▶ **Job**: Pull out every line below containing the word "scene".
—————
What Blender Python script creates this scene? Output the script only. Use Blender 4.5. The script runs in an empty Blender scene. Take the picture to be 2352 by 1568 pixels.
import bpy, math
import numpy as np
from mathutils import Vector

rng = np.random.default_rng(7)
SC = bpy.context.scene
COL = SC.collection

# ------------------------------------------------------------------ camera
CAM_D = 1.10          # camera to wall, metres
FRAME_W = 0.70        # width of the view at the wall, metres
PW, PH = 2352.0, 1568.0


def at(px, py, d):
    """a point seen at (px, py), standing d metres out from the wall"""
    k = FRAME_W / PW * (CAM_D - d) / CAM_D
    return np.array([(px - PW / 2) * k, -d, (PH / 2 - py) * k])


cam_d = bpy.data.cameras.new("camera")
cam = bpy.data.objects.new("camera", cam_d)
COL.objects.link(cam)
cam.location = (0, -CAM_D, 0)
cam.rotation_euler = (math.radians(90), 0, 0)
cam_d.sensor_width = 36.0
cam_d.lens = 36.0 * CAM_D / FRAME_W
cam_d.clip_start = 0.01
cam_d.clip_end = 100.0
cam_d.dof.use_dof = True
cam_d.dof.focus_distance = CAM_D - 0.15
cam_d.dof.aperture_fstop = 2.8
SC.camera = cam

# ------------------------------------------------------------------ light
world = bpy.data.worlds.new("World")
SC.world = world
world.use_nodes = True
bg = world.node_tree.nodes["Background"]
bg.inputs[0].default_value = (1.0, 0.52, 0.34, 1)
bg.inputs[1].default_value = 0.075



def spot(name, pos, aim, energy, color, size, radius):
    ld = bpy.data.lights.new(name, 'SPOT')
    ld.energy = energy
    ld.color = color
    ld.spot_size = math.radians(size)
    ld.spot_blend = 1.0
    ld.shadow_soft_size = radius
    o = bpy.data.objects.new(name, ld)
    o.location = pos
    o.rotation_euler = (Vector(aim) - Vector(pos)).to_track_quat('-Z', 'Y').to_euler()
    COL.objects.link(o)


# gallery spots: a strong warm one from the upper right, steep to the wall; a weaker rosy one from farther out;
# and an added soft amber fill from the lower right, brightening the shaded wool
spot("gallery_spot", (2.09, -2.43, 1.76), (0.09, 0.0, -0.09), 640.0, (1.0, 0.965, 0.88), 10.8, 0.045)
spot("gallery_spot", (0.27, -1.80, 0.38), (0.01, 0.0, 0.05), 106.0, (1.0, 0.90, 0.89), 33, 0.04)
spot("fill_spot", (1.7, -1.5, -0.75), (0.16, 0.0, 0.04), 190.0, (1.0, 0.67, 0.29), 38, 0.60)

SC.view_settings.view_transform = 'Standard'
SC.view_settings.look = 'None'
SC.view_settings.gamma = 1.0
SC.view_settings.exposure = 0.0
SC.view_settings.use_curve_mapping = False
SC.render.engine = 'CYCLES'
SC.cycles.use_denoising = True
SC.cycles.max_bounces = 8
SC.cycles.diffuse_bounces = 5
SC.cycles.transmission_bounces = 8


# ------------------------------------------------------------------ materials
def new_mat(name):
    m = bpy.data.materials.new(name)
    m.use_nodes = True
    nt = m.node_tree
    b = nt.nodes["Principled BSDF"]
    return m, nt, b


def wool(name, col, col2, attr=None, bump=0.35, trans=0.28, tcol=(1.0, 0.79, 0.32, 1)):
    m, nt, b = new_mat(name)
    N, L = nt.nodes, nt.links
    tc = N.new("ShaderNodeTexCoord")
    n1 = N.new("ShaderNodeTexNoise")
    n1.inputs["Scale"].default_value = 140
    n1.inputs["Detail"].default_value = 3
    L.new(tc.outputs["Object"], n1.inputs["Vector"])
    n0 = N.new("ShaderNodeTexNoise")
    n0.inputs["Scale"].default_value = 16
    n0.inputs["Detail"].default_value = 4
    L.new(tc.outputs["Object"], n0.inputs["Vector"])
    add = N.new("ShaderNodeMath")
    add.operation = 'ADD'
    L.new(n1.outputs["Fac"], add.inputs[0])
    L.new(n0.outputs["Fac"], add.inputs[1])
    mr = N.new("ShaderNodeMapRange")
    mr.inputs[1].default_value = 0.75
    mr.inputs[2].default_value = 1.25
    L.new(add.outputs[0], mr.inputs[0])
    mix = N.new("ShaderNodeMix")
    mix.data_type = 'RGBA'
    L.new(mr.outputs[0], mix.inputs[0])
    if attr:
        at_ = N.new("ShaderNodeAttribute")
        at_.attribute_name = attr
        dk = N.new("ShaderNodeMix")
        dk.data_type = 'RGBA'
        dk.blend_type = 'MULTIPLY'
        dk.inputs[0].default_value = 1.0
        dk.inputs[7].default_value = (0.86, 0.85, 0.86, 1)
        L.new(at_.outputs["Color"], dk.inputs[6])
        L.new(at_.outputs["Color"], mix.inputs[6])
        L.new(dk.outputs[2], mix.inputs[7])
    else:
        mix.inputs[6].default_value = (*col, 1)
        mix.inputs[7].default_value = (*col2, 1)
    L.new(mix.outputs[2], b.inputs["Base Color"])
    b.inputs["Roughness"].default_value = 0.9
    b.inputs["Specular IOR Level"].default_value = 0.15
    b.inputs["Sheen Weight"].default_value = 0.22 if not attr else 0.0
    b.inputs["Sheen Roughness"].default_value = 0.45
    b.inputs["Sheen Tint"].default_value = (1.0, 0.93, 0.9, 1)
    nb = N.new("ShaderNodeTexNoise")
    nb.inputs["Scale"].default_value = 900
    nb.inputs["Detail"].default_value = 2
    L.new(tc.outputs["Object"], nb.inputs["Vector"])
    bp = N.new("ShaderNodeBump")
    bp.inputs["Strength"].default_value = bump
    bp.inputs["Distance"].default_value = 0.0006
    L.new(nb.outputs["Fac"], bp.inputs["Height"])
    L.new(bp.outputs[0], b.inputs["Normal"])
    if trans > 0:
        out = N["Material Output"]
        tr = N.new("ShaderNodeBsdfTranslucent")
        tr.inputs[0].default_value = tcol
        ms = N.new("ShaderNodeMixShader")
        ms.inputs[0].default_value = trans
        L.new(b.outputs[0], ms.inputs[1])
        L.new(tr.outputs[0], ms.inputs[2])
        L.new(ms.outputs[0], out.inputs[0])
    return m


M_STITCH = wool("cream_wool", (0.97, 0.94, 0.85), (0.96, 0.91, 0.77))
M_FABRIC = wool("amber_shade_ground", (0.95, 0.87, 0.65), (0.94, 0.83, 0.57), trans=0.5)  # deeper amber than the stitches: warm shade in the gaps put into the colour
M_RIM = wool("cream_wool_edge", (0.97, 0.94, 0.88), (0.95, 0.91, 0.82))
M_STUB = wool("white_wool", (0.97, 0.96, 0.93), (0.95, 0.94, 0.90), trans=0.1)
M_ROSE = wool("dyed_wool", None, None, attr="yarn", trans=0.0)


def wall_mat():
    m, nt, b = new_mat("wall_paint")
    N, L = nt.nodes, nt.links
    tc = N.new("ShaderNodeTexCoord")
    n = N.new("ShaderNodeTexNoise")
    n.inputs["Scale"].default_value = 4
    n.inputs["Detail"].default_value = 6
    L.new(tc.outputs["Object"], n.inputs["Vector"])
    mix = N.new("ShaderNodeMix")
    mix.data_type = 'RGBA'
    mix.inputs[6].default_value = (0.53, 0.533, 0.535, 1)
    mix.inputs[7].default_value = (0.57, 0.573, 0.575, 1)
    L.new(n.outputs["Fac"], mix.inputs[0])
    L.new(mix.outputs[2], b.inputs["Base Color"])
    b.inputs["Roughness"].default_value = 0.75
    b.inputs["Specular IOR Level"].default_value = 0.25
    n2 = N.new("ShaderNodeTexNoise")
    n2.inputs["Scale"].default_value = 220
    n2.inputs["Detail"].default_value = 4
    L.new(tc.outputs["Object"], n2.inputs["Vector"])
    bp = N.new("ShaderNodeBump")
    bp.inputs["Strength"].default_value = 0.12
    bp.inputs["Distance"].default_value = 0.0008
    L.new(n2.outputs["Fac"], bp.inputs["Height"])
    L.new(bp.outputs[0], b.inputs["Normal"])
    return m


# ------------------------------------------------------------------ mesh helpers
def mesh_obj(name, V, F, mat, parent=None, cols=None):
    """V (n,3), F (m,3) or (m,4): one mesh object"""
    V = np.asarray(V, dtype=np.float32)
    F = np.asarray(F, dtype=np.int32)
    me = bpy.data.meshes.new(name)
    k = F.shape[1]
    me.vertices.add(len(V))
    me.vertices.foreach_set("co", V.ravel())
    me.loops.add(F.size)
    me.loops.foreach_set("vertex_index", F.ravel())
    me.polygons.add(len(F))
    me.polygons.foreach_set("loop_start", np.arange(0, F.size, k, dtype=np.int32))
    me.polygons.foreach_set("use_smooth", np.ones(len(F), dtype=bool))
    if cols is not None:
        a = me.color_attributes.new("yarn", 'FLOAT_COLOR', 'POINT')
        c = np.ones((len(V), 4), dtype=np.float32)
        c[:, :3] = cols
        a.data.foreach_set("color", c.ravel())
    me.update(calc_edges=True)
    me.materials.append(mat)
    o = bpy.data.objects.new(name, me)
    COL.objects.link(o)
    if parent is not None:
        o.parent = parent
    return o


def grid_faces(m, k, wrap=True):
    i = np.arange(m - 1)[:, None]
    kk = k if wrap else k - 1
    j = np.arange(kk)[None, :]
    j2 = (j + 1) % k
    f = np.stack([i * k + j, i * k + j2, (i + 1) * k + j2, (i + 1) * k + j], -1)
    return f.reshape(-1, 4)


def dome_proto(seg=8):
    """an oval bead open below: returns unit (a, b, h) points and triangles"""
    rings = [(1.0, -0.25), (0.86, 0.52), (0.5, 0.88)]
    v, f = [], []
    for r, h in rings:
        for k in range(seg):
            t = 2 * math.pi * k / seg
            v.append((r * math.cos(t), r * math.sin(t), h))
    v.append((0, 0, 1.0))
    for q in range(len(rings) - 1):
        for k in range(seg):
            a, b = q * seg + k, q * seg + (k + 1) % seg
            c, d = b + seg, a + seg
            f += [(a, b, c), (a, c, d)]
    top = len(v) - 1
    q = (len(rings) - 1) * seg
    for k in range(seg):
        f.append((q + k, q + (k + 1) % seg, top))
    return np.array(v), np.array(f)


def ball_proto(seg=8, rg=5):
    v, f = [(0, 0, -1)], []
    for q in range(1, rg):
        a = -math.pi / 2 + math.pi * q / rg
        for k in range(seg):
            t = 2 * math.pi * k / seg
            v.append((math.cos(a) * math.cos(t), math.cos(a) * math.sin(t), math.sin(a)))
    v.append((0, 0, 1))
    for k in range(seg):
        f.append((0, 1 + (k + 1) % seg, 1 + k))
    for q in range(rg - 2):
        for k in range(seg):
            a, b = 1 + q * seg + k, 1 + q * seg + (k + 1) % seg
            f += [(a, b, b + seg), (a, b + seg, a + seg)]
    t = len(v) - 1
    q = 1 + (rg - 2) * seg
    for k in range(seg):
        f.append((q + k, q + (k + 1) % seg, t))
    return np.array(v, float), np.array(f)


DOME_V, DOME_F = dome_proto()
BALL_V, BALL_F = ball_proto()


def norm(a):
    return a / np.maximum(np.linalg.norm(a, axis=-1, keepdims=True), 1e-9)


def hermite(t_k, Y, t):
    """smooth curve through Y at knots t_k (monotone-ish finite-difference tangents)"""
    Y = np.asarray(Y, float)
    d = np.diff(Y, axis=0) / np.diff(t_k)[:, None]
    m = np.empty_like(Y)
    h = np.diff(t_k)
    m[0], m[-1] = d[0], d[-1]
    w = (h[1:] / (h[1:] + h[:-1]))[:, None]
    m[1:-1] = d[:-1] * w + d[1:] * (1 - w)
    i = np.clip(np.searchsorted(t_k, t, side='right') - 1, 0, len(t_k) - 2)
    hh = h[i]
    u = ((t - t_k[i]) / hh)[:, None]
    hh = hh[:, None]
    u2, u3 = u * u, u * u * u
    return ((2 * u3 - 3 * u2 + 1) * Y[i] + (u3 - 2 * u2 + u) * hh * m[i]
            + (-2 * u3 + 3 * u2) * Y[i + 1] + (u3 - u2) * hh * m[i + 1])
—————
▶ **Final answer**:
What Blender Python script creates this scene? Output the script only. Use Blender 4.5. The script runs in an empty Blender scene. Take the picture to be 2352 by 1568 pixels.
SC = bpy.context.scene